From Ann Coulter, at Human Events:
Only a full and complete investigation will show that he had absolutely nothing to do with that humiliating photo of the tiny stub of a male organ sent to a 21-year-old coed from his Twitter address last Friday night.And not kidding:
The reason the congressman is so eager to forgive the hacker is that there is no hacker. He cannot have an investigation for the simple reason that it will show that he posted the photograph himself.
In a panic when he saw he had hit the wrong button and sent a private tweet of his pecker to his entire Twitter following, Weiner blurted out the hacker defense, quickly typing: "FB hacked. Is my blender gonna attack me next?"
Unfortunately, there was no lawyer in the room to tell him: "Don't say that! They'll have to investigate!"
On Sunday, his staff followed up with a press release, saying: "Anthony's accounts were obviously hacked."
So he can't now claim he didn't say it.
After hiring a lawyer, Weiner quickly backpedaled from the "hacker" claim and began insisting, in another press release: "This was a prank. We are loath to treat it as more."
If it was a prank, then why did he hire a lawyer?
Weiner isn't a celebrity: He's a CONGRESSMAN. Whoever can hack into his Twitter account may be able to hack into other congressmen's accounts -- or into Weiner's briefing files from, say, the Department of Defense.

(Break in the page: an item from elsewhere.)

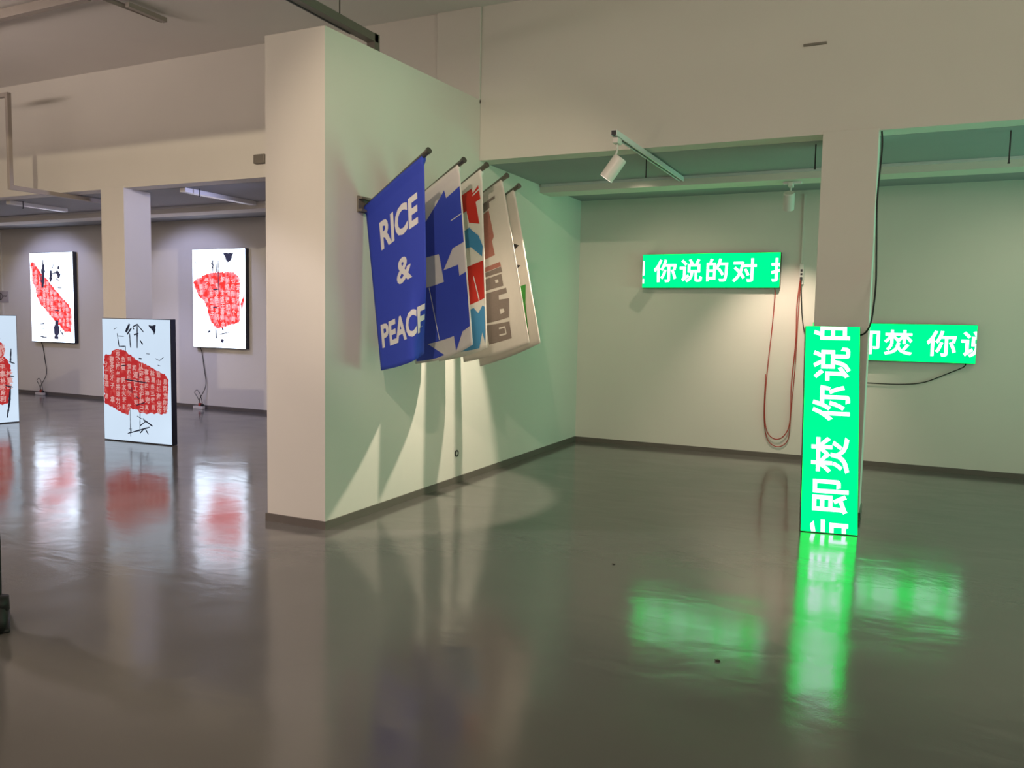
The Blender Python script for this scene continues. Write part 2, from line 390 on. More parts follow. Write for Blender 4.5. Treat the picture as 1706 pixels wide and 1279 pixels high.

(Indeed, unless the alleged hacker is arrested, who knows how many Anthony Weiner penis shots could start circulating on Twitter?)
But when one of Weiner's colleagues, Rep. Cliff Stearns, R-Fla., requested a congressional investigation into cybersecurity based on Weiner's self-proclaimed computer attack on his Twitter account, Weiner denounced and insulted Stearns.
The best Weiner can do now is try to take his utterly humiliating penis photo out of the realm of criminal law by eliding "hacked" into "pranked." Legally, it's not clear what the difference is.